→ **The task**: Starting at the first line of the listing below, repeat each line up to and including the one containing "R = math.radians". Leave out pictures.

→ **Data segment**:
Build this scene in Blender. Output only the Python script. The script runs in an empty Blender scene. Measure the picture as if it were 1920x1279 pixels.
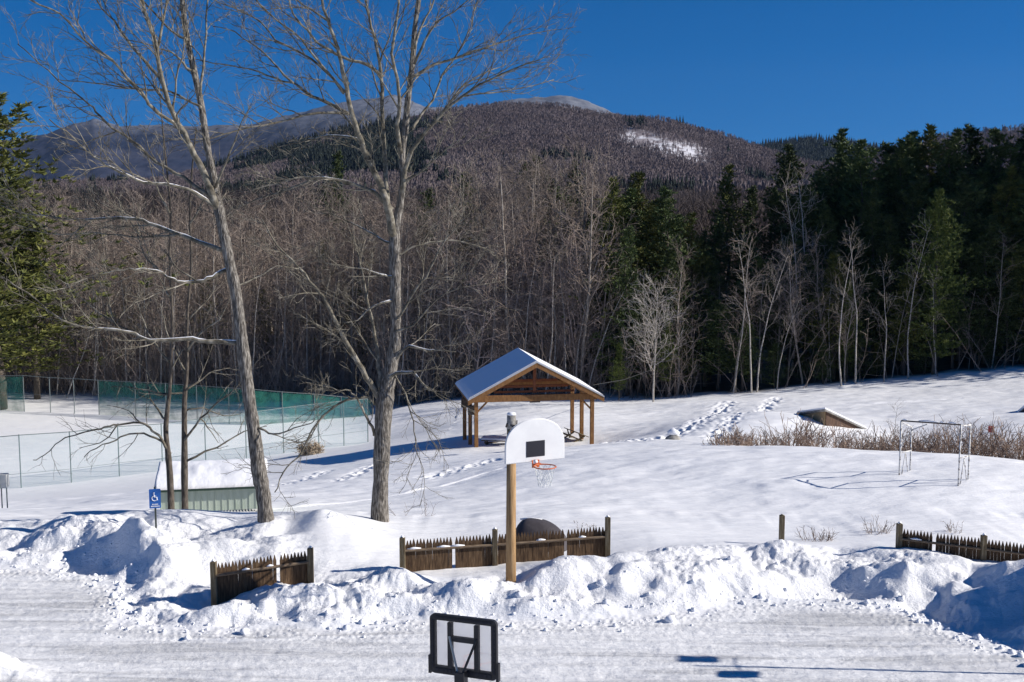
import bpy, math, random
import numpy as np
from mathutils import Vector, Matrix
C = bpy.context.scene.collection
sc = bpy.context.scene
R = math.radians

# ------------------------------------------------------------------ camera, sky, sun
F = 2200.0; CX, CY, HOR = 960.0, 639.5, 395.0; CAMZ = 8.3
TH = math.atan((CY - HOR) / F); CT, ST = math.cos(TH), math.sin(TH)
cam = bpy.data.cameras.new('camera'); cam.sensor_width = 36; cam.lens = 36 * F / 1920
cam.clip_start = .1; cam.clip_end = 30000
co = bpy.data.objects.new('camera', cam); C.objects.link(co)
co.location = (0, 0, CAMZ); co.rotation_euler = (math.pi / 2 - TH, 0, 0); sc.camera = co

SUN_EL, SUN_A = 27.5, 4.0          # degrees above horizon, degrees behind the picture plane on the right
sd = Vector((math.cos(R(SUN_EL)) * math.cos(R(SUN_A)), -math.cos(R(SUN_EL)) * math.sin(R(SUN_A)), math.sin(R(SUN_EL))))
sl = bpy.data.lights.new('sun', 'SUN'); sl.energy = 5.0; sl.angle = R(.5); sl.color = (1, .94, .86)
so = bpy.data.objects.new('sun', sl); C.objects.link(so); so.location = (60, -10, 60)
so.rotation_euler = (-sd).to_track_quat('-Z', 'Y').to_euler()
w = bpy.data.worlds.new('World'); sc.world = w; w.use_nodes = True
nt = w.node_tree; nt.nodes.clear()
def nd(t, ty, **k):
    n = t.nodes.new(ty)
    for a, b in k.items(): setattr(n, a, b)
    return n
out = nd(nt, 'ShaderNodeOutputWorld'); bg = nd(nt, 'ShaderNodeBackground'); bg.inputs[1].default_value = .079
sky = nd(nt, 'ShaderNodeTexSky', sky_type='NISHITA', sun_disc=False)
sky.sun_elevation = R(SUN_EL); sky.sun_rotation = math.atan2(sd.x, sd.y)
sky.altitude = 1500; sky.air_density = 1.0; sky.dust_density = 0.0; sky.ozone_density = 3.5
tcw = nd(nt, 'ShaderNodeTexCoord'); mpw = nd(nt, 'ShaderNodeMapping'); mpw.inputs['Location'].default_value = (0, 0, .155)
hs = nd(nt, 'ShaderNodeHueSaturation'); hs.inputs['Saturation'].default_value = 1.42; hs.inputs['Hue'].default_value = .508
nt.links.new(tcw.outputs['Generated'], mpw.inputs[0]); nt.links.new(mpw.outputs[0], sky.inputs[0])
nt.links.new(sky.outputs[0], hs.inputs['Color']); nt.links.new(hs.outputs[0], bg.inputs[0]); nt.links.new(bg.outputs[0], out.inputs[0])
sc.view_settings.view_transform = 'Standard'; sc.view_settings.look = 'None'
sc.view_settings.exposure = 0.34; sc.view_settings.gamma = 1
sc.cycles.max_bounces = 6; sc.cycles.transparent_max_bounces = 24

# ------------------------------------------------------------------ helpers
def P(px, py, D):
    u = (px - CX) / F; v = -(py - CY) / F
    d = (u, v * ST + CT, v * CT - ST); s = D / d[1]
    return Vector((d[0] * s, D, CAMZ + d[2] * s))
def PX(px, D): return (px - CX) / F * D / 1.0

def tag(o, label=None, cat=None, group=None, kind=None):
    if label: o['label'] = label
    if cat: o['category'] = cat
    if group: o['group'] = group
    if kind: o['kind'] = kind
    return o
def empty(name, loc, rz=0, **k):
    o = bpy.data.objects.new(name, None); C.objects.link(o); o.location = loc; o.rotation_euler = (0, 0, rz)
    o.empty_display_size = .2
    return tag(o, **k)
def link_mesh(name, me, parent=None, **k):
    o = bpy.data.objects.new(name, me); C.objects.link(o)
    if parent is not None: o.parent = parent
    return tag(o, **k)

class MB:
    def __init__(s): s.v = []; s.f = []; s.smooth = True
    def add(s, vs, fs):
        b = len(s.v); s.v.extend(vs); s.f.extend([tuple(i + b for i in f) for f in fs])
    def tube(s, pts, rad, n=6, cap=True):
        pts = [Vector(p) for p in pts]; b = len(s.v); m = len(pts)
        up = Vector((.31, .17, .93)).normalized(); x = None
        for i, p in enumerate(pts):
            t = (pts[min(i + 1, m - 1)] - pts[max(i - 1, 0)])
            t = t.normalized() if t.length > 1e-9 else Vector((0, 0, 1))
            if x is None:
                x = t.cross(up)
                if x.length < .05: x = t.cross(Vector((1, 0, 0)))
            x = (x - t * x.dot(t)).normalized(); y = t.cross(x)
            r = rad[i] if hasattr(rad, '__len__') else rad
            for k in range(n):
                a = 2 * math.pi * k / n
                s.v.append(tuple(p + x * (r * math.cos(a)) + y * (r * math.sin(a))))
        for i in range(m - 1):
            for k in range(n):
                a = b + i * n + k; c = b + i * n + (k + 1) % n
                s.f.append((a, c, c + n, a + n))
        if cap and n > 2:
            s.f.append(tuple(b + k for k in range(n))[::-1]); s.f.append(tuple(b + (m - 1) * n + k for k in range(n)))
    def box(s, c, h, M=None):
        vs = [Vector((c[0] + a * h[0], c[1] + b_ * h[1], c[2] + d * h[2])) for a in (-1, 1) for b_ in (-1, 1) for d in (-1, 1)]
        if M is not None: vs = [M @ q for q in vs]
        s.add([tuple(q) for q in vs], [(0, 1, 3, 2), (4, 6, 7, 5), (0, 4, 5, 1), (2, 3, 7, 6), (0, 2, 6, 4), (1, 5, 7, 3)])
    def prism(s, poly, d0, d1, M=None):      # polygon in xz, extruded in y
        n = len(poly)
        vs = [Vector((p[0], d0, p[1])) for p in poly] + [Vector((p[0], d1, p[1])) for p in poly]
        if M is not None: vs = [M @ q for q in vs]
        s.add([tuple(q) for q in vs], [tuple(range(n)), tuple(range(2 * n - 1, n - 1, -1))] + [(i, i + n, (i + 1) % n + n, (i + 1) % n) for i in range(n)])
    def mesh(s, name, mat, smooth=False):
        me = bpy.data.meshes.new(name); me.from_pydata(s.v, [], s.f); me.materials.append(mat)
        if smooth: me.polygons.foreach_set('use_smooth', [True] * len(me.polygons))
        me.update(); return me
    def build(s, name, mat, parent=None, smooth=False, bevel=0, **k):
        o = link_mesh(name, s.mesh(name, mat, smooth), parent, **k)
        if bevel:
            m = o.modifiers.new('b', 'BEVEL'); m.width = bevel; m.segments = 2; m.limit_method = 'ANGLE'
        return o

def npmesh(name, V, Q, mat, smooth=True):
    me = bpy.data.meshes.new(name); n = len(Q); k = Q.shape[1]
    me.vertices.add(len(V)); me.vertices.foreach_set('co', V.astype(np.float32).ravel())
    me.loops.add(n * k); me.loops.foreach_set('vertex_index', Q.astype(np.int32).ravel())
    me.polygons.add(n); me.polygons.foreach_set('loop_start', np.arange(0, n * k, k, dtype=np.int32))
    me.update(calc_edges=True)
    if smooth: me.polygons.foreach_set('use_smooth', np.ones(n, bool))
    me.materials.append(mat); me.validate(); return me

# ------------------------------------------------------------------ materials
def mat(name, col, rough=.8, **k):
    m = bpy.data.materials.new(name); m.use_nodes = True; t = m.node_tree
    b = t.nodes['Principled BSDF']; b.inputs['Base Color'].default_value = (*col, 1); b.inputs['Roughness'].default_value = rough
    b.inputs['Specular IOR Level'].default_value = k.get('spec', .3); b.inputs['Metallic'].default_value = k.get('metal', 0)
    return m, t, b
def ramp(t, fac, stops):
    r = nd(t, 'ShaderNodeValToRGB'); e = r.color_ramp.elements
    while len(e) < len(stops): e.new(.5)
    for i, (p, c) in enumerate(stops): e[i].position = p; e[i].color = (*c, 1)
    t.links.new(fac, r.inputs[0]); return r.outputs[0]
def noise(t, scale, detail=4, rough=.55, vec=None, stretch=None, dist=0):
    n = nd(t, 'ShaderNodeTexNoise'); n.inputs['Scale'].default_value = scale; n.inputs['Detail'].default_value = detail
    n.inputs['Roughness'].default_value = rough; n.inputs['Distortion'].default_value = dist
    if vec is None: vec = nd(t, 'ShaderNodeTexCoord').outputs['Object']
    if stretch:
        mp = nd(t, 'ShaderNodeMapping'); mp.inputs['Scale'].default_value = stretch[:3]
        if len(stretch) > 3: mp.inputs['Rotation'].default_value = (0, 0, stretch[3])
        t.links.new(vec, mp.inputs[0]); vec = mp.outputs[0]
    t.links.new(vec, n.inputs['Vector']); return n.outputs[0]
def bump(t, b, h, strength, dist):
    n = nd(t, 'ShaderNodeBump'); n.inputs['Strength'].default_value = strength; n.inputs['Distance'].default_value = dist
    t.links.new(h, n.inputs['Height'])
    t.links.new(n.outputs[0], b.inputs['Normal']); return n
def mix(t, fac, a, b_, mode='MIX'):
    n = nd(t, 'ShaderNodeMix', data_type='RGBA', blend_type=mode)
    if hasattr(fac, 'is_linked'): t.links.new(fac, n.inputs[0])
    else: n.inputs[0].default_value = fac
    for i, x in ((6, a), (7, b_)):
        if hasattr(x, 'is_linked'): t.links.new(x, n.inputs[i])
        else: n.inputs[i].default_value = (*x, 1)
    return n.outputs[2]
def mathn(t, op, a, b_=None, c=None, clamp=False):
    n = nd(t, 'ShaderNodeMath', operation=op, use_clamp=clamp)
    for i, x in enumerate((a, b_, c)):
        if x is None: continue
        if hasattr(x, 'is_linked'): t.links.new(x, n.inputs[i])
        else: n.inputs[i].default_value = x
    return n.outputs[0]
def noisy(name, stops, scale, rough=.8, stretch=None, bumpd=0, objrand=0, detail=5, **k):
    m, t, b = mat(name, (.5, .5, .5), rough, **k)
    n = noise(t, scale, detail, .6, stretch=stretch)
    c = ramp(t, n, stops)
    if objrand:
        oi = nd(t, 'ShaderNodeObjectInfo'); h = nd(t, 'ShaderNodeHueSaturation')
        mr = nd(t, 'ShaderNodeMapRange'); mr.inputs[3].default_value = 1 - objrand; mr.inputs[4].default_value = 1 + objrand
        t.links.new(oi.outputs['Random'], mr.inputs[0]); t.links.new(mr.outputs[0], h.inputs['Value'])
        t.links.new(c, h.inputs['Color']); c = h.outputs[0]
    t.links.new(c, b.inputs['Base Color'])
    if bumpd: bump(t, b, n, .8, bumpd)
    return m
M = {}
# trampled / wind-blown snow with a packed, greyish ploughed road (vertex attribute 'road')
m, t, b = mat('snow_ground', (.9, .9, .92), .55, spec=.25)
att = nd(t, 'ShaderNodeAttribute', attribute_name='road').outputs['Fac']
lum = nd(t, 'ShaderNodeAttribute', attribute_name='lumpy').outputs['Fac']
n1 = noise(t, .5, 5, .6, stretch=(.55, 1.6, 1, .12)); n2 = noise(t, 26, 4, .7)
n3 = noise(t, 1.0, 5, .62, stretch=(.2, 2.4, 1, .09), dist=1.1); n4 = noise(t, .35, 3, .5, stretch=(.4, 1.6, 1, -.1))
rc = ramp(t, n3, [(.36, (.50, .50, .50)), (.47, (.73, .73, .73)), (.58, (.89, .89, .885))])
rc2 = mix(t, ramp(t, n4, [(.5, (0, 0, 0)), (.75, (.8, .8, .8))]), rc, (.84, .84, .84))
rc3 = mix(t, ramp(t, n2, [(.45, (0, 0, 0)), (.62, (.5, .5, .5))]), rc2, (.86, .87, .88))
sn = ramp(t, n1, [(.3, (.86, .87, .885)), (.7, (.92, .92, .925))])
lit = nd(t, 'ShaderNodeAttribute', attribute_name='litter').outputs['Fac']
fl = ramp(t, noise(t, .9, 6, .7), [(.35, (.045, .032, .022)), (.6, (.11, .08, .055)), (.72, (.3, .28, .27))])
cc = mix(t, lit, mix(t, att, sn, rc3), fl); t.links.new(cc, b.inputs['Base Color'])
far = noise(t, 1.3, 4, .6, stretch=(.5, 1.8, 1, .2)); fin = noise(t, 14, 5, .7)
hh = mathn(t, 'MULTIPLY_ADD', fin, mathn(t, 'MULTIPLY_ADD', mathn(t, 'MULTIPLY_ADD', lum, .9, mathn(t, 'MULTIPLY', att, .35)), .035, .006), mathn(t, 'MULTIPLY', far, .085))
hh = mathn(t, 'MULTIPLY_ADD', mathn(t, 'MULTIPLY', n3, att), .05, hh)
bump(t, b, hh, 1.0, 1.0); M['ground'] = m
m, t, b = mat('snow', (.88, .89, .92), .6, spec=.2); bump(t, b, noise(t, 6, 4), .6, .03); M['snow'] = m
M['bark_grey'] = noisy('bark_grey', [(.36, (.04, .035, .030)), (.5, (.145, .13, .112)), (.64, (.32, .295, .26))], 7, .9, (4, 4, .7), .06)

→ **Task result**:
Build this scene in Blender. Output only the Python script. The script runs in an empty Blender scene. Measure the picture as if it were 1920x1279 pixels.
import bpy, math, random
import numpy as np
from mathutils import Vector, Matrix
C = bpy.context.scene.collection
sc = bpy.context.scene
R = math.radians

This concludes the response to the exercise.